-- Begin --

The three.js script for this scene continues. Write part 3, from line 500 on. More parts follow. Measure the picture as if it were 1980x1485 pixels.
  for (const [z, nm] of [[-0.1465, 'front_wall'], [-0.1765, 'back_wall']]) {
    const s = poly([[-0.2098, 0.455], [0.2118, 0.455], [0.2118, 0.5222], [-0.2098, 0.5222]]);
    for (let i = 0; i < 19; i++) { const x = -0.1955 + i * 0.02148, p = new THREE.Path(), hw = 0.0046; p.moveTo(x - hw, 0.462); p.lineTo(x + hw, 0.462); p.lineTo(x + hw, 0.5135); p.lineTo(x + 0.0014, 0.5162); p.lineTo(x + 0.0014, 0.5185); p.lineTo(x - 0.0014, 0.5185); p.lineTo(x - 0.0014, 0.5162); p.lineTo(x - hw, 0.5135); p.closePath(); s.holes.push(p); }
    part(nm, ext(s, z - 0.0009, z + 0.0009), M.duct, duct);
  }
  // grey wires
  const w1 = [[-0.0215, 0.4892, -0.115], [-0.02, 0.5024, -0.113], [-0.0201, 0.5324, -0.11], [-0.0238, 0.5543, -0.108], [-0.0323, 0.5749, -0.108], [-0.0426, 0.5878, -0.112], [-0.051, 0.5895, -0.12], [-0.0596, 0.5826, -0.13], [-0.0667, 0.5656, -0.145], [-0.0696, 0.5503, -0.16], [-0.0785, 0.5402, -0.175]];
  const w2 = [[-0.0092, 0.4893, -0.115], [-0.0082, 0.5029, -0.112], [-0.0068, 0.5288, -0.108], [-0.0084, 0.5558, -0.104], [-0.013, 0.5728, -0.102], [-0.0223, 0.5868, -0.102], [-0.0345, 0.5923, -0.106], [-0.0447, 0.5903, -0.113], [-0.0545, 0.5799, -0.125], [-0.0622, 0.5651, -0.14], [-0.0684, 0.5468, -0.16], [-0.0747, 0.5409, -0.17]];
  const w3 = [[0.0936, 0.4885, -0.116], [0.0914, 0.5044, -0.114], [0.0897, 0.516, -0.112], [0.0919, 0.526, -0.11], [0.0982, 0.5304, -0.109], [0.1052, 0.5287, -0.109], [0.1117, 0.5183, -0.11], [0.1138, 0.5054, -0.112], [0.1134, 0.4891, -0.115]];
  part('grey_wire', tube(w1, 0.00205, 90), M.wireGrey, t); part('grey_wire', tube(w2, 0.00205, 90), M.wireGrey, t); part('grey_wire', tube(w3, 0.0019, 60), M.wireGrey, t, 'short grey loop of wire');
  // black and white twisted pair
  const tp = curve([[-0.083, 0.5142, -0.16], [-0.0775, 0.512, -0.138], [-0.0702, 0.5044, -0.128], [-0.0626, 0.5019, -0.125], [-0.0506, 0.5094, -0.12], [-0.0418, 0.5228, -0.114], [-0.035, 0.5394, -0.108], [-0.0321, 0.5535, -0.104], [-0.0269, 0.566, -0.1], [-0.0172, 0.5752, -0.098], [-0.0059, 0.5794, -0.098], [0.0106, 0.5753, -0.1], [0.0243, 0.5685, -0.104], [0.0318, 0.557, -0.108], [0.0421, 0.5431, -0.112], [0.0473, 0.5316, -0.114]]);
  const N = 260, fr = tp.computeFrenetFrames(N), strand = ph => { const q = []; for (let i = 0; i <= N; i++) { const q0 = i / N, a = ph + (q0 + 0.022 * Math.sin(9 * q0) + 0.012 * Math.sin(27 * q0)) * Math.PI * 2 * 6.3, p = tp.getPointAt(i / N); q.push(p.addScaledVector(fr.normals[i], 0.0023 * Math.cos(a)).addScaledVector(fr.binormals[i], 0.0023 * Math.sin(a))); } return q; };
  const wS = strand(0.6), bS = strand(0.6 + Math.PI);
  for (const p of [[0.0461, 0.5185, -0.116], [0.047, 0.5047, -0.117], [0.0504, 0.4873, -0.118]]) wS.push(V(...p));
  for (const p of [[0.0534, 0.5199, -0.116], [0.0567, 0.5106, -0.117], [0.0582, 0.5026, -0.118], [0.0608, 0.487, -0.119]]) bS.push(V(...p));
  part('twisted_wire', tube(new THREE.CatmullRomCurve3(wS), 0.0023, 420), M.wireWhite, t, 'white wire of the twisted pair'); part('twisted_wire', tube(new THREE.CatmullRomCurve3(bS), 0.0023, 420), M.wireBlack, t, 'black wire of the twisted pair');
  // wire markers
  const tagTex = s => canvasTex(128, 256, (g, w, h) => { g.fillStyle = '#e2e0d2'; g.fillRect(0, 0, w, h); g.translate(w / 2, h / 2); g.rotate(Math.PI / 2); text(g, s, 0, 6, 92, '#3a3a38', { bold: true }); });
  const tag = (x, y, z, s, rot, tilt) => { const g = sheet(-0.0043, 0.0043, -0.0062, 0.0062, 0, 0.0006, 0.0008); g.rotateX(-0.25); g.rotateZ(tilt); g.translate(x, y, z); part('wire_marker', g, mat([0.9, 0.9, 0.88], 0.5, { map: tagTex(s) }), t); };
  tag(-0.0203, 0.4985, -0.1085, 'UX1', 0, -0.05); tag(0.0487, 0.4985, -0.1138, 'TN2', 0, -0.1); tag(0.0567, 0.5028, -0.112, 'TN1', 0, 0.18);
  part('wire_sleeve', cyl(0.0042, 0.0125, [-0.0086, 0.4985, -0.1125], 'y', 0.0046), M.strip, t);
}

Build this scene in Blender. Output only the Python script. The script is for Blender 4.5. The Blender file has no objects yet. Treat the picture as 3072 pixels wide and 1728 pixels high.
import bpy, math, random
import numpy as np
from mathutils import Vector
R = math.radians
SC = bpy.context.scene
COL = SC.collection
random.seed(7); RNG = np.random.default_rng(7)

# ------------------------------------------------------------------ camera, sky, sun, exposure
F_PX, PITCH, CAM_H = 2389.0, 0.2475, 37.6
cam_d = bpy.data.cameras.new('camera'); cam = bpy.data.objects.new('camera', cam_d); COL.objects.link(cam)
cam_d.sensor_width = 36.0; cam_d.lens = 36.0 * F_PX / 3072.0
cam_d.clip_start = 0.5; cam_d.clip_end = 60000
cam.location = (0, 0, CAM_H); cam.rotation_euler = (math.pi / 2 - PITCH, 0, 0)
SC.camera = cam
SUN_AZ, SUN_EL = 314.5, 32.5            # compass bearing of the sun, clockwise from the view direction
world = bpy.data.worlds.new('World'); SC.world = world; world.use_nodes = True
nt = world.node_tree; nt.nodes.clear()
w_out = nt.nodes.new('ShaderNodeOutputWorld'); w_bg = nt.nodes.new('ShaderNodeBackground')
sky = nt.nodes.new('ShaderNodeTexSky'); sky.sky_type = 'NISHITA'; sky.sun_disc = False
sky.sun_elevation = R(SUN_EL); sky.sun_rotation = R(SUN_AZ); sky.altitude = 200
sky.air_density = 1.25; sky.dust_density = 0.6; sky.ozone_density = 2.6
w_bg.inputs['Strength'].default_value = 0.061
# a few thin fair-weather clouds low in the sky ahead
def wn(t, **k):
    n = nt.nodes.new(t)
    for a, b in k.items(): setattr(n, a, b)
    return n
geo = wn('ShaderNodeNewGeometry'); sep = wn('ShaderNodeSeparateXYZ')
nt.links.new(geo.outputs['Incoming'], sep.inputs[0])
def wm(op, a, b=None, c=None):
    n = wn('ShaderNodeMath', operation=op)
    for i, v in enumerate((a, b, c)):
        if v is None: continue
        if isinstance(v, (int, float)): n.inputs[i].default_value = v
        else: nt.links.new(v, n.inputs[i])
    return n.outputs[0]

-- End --

» EXERCISE: From the records above, pull out each line that has "pixels".

» RESULT OF THIS EXERCISE:
The three.js script for this scene continues. Write part 3, from line 500 on. More parts follow. Measure the picture as if it were 1980x1485 pixels.
Build this scene in Blender. Output only the Python script. The script is for Blender 4.5. The Blender file has no objects yet. Treat the picture as 3072 pixels wide and 1728 pixels high.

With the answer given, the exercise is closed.